Friday, March 22, 2013

the last book I ever read (The Big O by Oscar Robertson, excerpt twelve)



from The Big O: My Life, My Times, My Game by Oscar Robertson:

In early 1964, Jack Twyman came to me. Jack was part of the inner circle of the National Basketball Players Association (NBPA), a fledgling union advocating players’ rights. Playing conditions at that time just weren’t appropriate for a professional league. Players didn’t have health insurance. We always stayed in second-class hotels. Teams refused to send their trainers on road trips. Players didn’t get paid for preseason. And after the all-star game, you didn’t even have twenty-four hours before the season started back up. Jack came to me because drastic changes were necessary. He wanted to know if I’d take over the job of the Royals’ team rep to the players union.

The history of the problems between players and owners was long and complicated. Bob Cousy had helped start the union in 1954. That year, players openly threatened to strike on the afternoon of the all-star game. An immediate meeting with league president Maurice Podoloff led to various improvements concerning contract and playing conditions, and an agreement was made to start an unofficial pension plan, in which teams matched the players’ contributions. The owners agreed to the legitimacy of the players union, and the players agreed to further negotiate matters of conflict. The game went on as planned.

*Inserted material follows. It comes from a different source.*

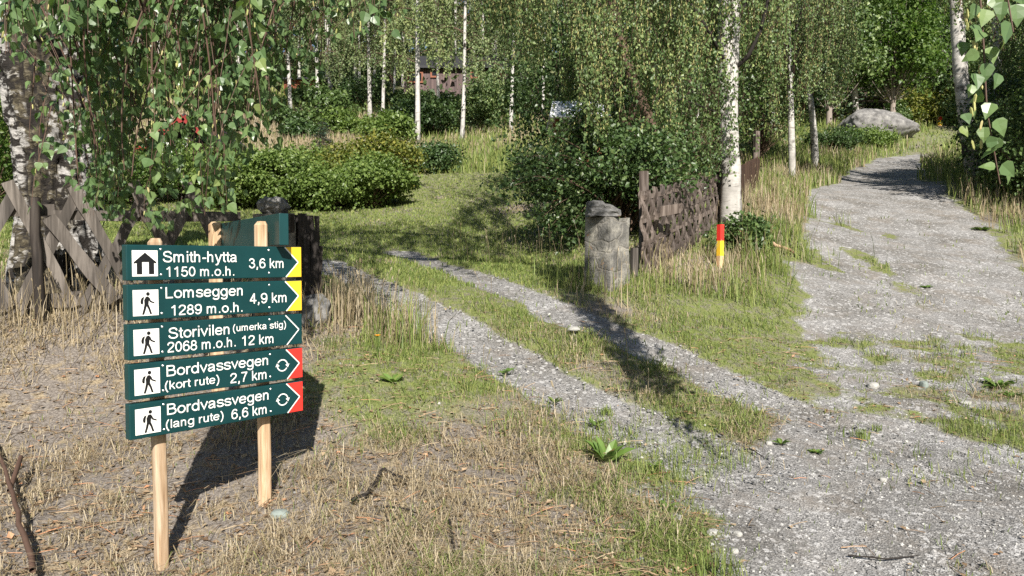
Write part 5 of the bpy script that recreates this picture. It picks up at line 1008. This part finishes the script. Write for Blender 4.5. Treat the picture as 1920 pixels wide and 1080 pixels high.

But the league’s promise wasn’t kept; there was virtually no headway in making the unofficial pension plan official. Whenever union leaders tried to meet Podoloff, he stalled. Whenever he made a public statement on a labor matter, it was a lie. This happened for six, seven years. More than a few owners thought they were doing players a favor by having us out there, playing in front of people. Some players were signed for five thousand dollars—the same salary a guy would get for delivering mail. If an owner did not like a player for personal reasons, they got rid of him. Meanwhile, we were busting our asses up and down the courts every night, running our bodies into the ground, then traveling and living in pathetic conditions. It reached a point when players could not help but view what Podoloff and the owners were doing as anything but cold, calculating delays and lies. Keeping us at bay, patting us on the head, and paying us with pennies, even as they kept cashing checks written in our sweat and blood.